- Arthur Hayes predicts that geopolitical risks like the US-Houthis conflict and expiring liquidity programs could cause Bitcoin to fall 30% to $30k-$35k in Q1.
- Hayes believes below $35k will be an opportunity to buy the dip amidst short-term volatility.
- Bitcoin’s sensitivity to macro forces like inflation and Fed policy continues, so Hayes’ predicted drop is concerning though possibly a chance to accumulate.
Arthur Hayes, former CEO of crypto exchange BitMEX, has made a concerning short-term Bitcoin price prediction in his latest blog post. Hayes believes Bitcoin faces a perfect storm of volatility catalysts in the first quarter that could send its price plummeting below $35,000.
The Geopolitical Risks Facing Bitcoin
Hayes points to several key geopolitical factors that could impact Bitcoin’s price.
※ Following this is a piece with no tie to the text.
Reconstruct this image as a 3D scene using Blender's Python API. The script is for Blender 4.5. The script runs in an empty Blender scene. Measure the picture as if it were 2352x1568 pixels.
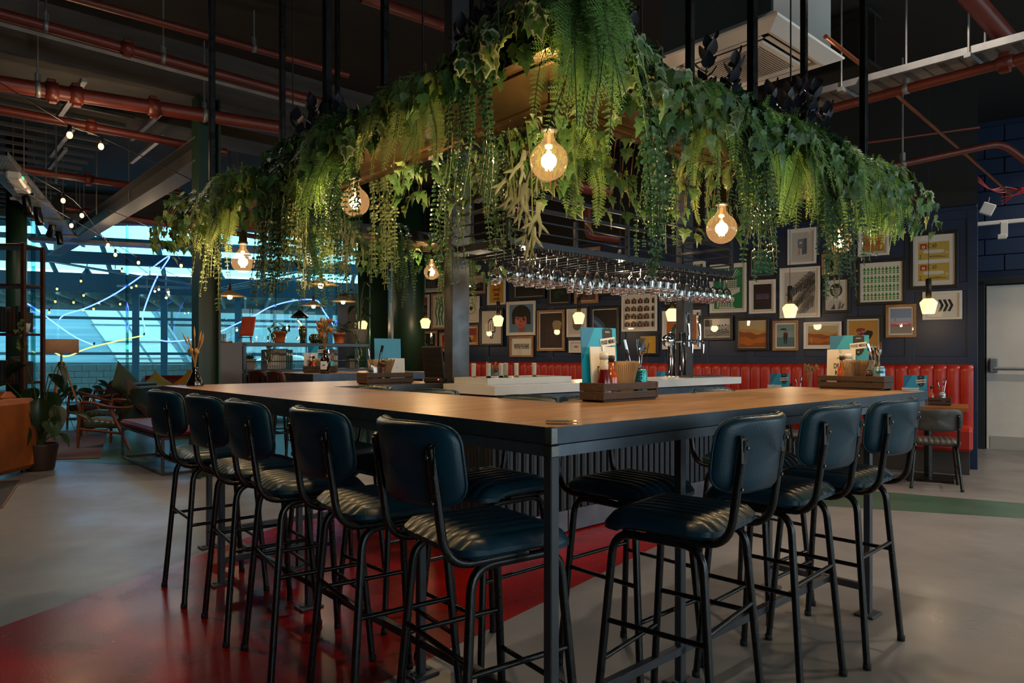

First, the conflict between the US and the Houthis poses risks for global shipping. Higher shipping costs could cause a spike in inflation later this year, something the Fed will want to prevent.
The Expiry of Key Liquidity Programs
Another risk comes from US banking sector liquidity. Key programs like the Bank Term Funding Program (BTFP) are set to expire, despite the fact that banks’ financial issues remain. To get the rate cuts the market expects, Hayes thinks the BTFP must be allowed to expire and banks to fail first.
Hayes’ Bitcoin Price Prediction
Given these risks, Hayes believes Bitcoin could fall to $30,000-35,000, a 30% drop from recent highs. He states that sub-$35,000 levels now look like an opportunity to buy the dip. Technical analysis shows Bitcoin hit lows near $38,500 in late January before rebounding.
Hayes paints a concerning picture for Bitcoin price action in the near-term. While risky, he believes current levels could present a buying opportunity for investors willing to stomach short-term volatility. Time will tell whether his predictions come to fruition, but the risks he highlights underscore crypto’s continued sensitivity to macroeconomic forces.